Articles
6 September 2019 

FX: The end of the line for sterling

Sterling has recovered some of its losses and has edged above 1.23 vs the dollar, thanks to markets squeezing their stretched short positions. However, we suspect the pound has reached the end of its rally

USD: Payrolls to support the greenback

The ISM reports this week provided contrasting signals about the US economy: the manufacturing sector is now hovering around recession-like levels, but the non-manufacturing gauge sent positive signals. However, the net impact has still been aggressive pricing for Fed monetary easing by the markets - 115bp of cuts in the price by end-2020 – and a weaker dollar. Today’s release of the unemployment report may, however, defy part of the dovish expectations and help the greenback recover some of the losses. Our economics team is expecting an above-consensus number of 170k increase in payrolls. DXY may edge back into the upper half of the 98-99 band.

EUR: Turning cautious ahead of the ECB

Today’s final read of the 2Q GDP will likely have no impact on the euro, which may start to trade within more and more narrow ranges as some investors shift to a wait-and-see approach ahead of the key ECB meeting on Thursday.

GBP: More upside unlikely

The outcome of the Brexit gridlock now seems to be hanging on the timing and result of an early election. The date of a vote is proving to be the most divisive point and recent reports have hinted at a plan from opposition MPs to hold the vote later than the government wants (Oct 29 may be an option on the table) and force PM Johnson to ask for an Article 50 extension at the EU Council meeting on Oct 17.

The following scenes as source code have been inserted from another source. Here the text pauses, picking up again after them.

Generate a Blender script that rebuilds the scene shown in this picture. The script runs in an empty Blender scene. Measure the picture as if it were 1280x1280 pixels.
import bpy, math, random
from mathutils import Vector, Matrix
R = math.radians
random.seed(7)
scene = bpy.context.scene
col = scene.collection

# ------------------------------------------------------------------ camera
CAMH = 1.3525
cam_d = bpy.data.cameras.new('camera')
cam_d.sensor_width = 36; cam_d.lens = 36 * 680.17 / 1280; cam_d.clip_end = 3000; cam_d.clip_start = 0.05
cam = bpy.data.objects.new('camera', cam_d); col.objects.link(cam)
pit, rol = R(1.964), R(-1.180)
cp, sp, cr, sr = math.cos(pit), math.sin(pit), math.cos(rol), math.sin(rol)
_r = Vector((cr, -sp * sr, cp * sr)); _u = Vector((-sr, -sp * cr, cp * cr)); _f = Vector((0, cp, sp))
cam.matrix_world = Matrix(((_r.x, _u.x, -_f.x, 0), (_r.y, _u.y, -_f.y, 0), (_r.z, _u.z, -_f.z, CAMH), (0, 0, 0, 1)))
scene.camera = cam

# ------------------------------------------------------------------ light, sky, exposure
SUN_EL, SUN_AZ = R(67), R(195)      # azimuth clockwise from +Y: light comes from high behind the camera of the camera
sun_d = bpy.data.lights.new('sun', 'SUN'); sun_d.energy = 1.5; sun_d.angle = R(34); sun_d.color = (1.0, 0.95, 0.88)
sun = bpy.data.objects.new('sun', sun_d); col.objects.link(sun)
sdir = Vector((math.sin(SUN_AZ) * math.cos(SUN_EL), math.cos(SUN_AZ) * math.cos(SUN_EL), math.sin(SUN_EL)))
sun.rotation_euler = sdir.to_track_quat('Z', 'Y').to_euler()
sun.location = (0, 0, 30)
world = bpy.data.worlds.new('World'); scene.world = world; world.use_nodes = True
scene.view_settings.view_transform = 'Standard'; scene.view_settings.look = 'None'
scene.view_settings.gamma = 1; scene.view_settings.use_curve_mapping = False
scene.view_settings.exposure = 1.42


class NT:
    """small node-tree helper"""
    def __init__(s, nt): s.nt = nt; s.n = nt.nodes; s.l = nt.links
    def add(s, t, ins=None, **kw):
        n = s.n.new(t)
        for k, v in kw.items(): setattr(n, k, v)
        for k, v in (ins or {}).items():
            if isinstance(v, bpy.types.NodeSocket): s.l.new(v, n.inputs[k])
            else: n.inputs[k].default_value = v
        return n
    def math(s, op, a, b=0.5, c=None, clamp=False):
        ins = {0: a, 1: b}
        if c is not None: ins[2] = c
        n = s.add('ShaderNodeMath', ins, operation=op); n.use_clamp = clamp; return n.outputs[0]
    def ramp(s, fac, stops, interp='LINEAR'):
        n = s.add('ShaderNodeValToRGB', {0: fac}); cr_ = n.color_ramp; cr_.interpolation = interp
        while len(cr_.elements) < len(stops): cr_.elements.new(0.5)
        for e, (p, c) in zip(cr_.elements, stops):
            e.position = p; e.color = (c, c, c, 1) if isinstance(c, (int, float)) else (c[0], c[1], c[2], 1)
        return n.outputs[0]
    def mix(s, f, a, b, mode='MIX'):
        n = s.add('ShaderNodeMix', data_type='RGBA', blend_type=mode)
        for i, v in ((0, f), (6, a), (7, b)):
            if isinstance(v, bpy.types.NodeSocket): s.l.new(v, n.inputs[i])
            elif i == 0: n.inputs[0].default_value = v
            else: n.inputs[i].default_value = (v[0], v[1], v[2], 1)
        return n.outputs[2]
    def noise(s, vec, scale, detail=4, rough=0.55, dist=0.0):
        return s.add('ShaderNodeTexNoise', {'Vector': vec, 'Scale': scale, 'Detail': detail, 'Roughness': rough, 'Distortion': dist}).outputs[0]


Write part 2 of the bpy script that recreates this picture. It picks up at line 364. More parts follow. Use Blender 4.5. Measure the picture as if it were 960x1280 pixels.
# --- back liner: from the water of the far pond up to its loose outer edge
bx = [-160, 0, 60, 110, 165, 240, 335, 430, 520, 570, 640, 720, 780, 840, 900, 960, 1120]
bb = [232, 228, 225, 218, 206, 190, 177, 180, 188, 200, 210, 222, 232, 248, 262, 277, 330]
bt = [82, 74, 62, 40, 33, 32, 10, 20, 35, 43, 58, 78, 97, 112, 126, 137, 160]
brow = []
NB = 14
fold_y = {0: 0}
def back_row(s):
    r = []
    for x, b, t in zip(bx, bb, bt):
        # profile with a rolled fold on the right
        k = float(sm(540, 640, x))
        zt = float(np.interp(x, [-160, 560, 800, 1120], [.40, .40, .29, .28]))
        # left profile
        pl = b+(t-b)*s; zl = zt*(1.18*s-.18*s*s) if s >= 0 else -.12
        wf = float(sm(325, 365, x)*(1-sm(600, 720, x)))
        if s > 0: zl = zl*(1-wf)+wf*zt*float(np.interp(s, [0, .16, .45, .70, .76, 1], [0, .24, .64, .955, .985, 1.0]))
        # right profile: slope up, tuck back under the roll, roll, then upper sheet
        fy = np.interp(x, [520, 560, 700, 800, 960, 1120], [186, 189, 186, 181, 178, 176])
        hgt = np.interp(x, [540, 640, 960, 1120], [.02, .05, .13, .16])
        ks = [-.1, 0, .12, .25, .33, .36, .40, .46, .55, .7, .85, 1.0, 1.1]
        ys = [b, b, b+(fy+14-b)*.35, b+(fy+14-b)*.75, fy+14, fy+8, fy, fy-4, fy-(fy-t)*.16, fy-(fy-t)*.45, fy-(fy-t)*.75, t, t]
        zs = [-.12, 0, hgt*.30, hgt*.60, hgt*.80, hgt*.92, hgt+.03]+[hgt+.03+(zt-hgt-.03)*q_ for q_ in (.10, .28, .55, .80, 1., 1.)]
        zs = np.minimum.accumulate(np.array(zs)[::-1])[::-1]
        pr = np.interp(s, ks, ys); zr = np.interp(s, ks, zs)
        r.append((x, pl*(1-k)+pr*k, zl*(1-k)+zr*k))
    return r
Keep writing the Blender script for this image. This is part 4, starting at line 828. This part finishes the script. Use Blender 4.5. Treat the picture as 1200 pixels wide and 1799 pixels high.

The House of Commons will vote on the motion for new elections on Monday after the bill designed to stop no-deal is approved. Meanwhile, Sterling has recovered some of its losses and has edged above 1.23 vs the dollar, thanks to markets squeezing their stretched short positions. However, we suspect the pound has reached the end of its rally. The prospect of elections are unlikely to prove GBP-friendly considering that the Conservatives are ahead in the polls, and may force a no-deal Brexit if they get a parliamentary majority. We may already start to see some downward correction in sterling today as investors gear up for another eventful week.

CAD: Strong labour market to support the loonie

Last Tuesday’s Bank of Canada meeting has revamped the bullish sentiment on CAD. Despite the policy statement highlighted a heightened external risk stemming from trade tensions, it didn’t fully match markets dovish expectations. In our view, the shift in language was probably enough to flag a more dovish stance and pave the way for a rate cut in October. Today, eyes will be on August employment numbers, which we expect to be broadly in line with consensus and keep endorsing the notion that the labour market is in a healthy state. This should allow CAD to stay supported and benefit from the risk-on environment.